The escrow restructuring was approved by the authority's board as a "sole source procurement" of services with CDR — with no competitive bid process before the firm's selection. The authority took that approach because it needed to quickly make the reinvestment before it was precluded by a change in federal regulations.

CDR's largest contribution to Richardson — $75,000 — came as the authority was considering the escrow reinvestment plan. The authority's chief financial officer recommended CDR for the work in a memorandum dated June 23, 2004 and the authority's board approved the firm's selection on June 30.

The $75,000 contribution from CDR — then called Rubin, Chambers and Dunhill — was dated June 18. The money went to a little known committee called Si Se Puede! Boston 2004 Inc., which Richardson had formed in February 2004. At the time of the convention, the largest amount of money raised by the committee came from CDR and other companies that helped put together the complex bond financing package for the Richardson administration's transportation program.

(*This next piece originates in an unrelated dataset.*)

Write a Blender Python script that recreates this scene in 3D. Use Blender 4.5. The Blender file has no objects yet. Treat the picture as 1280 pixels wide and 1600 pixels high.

Rubin — CDR's chief executive — made a $25,000 donation to a Richardson committee in late October 2003, when the Legislature was debating the transportation construction program. That contribution went to another Richardson political committee, Moving America Forward, which the governor had formed to increase voter registration among Hispanics and American Indians in advance of the 2004 presidential election. Rubin gave $10,000 to Richardson's re-election campaign in 2005.

Contarino left his job as Richardson's chief of staff in April 2006 to help run the governor's re-election campaign. He also was campaign manager for Richardson's bid for the Democratic presidential nomination, which Richardson abandoned in January 2008.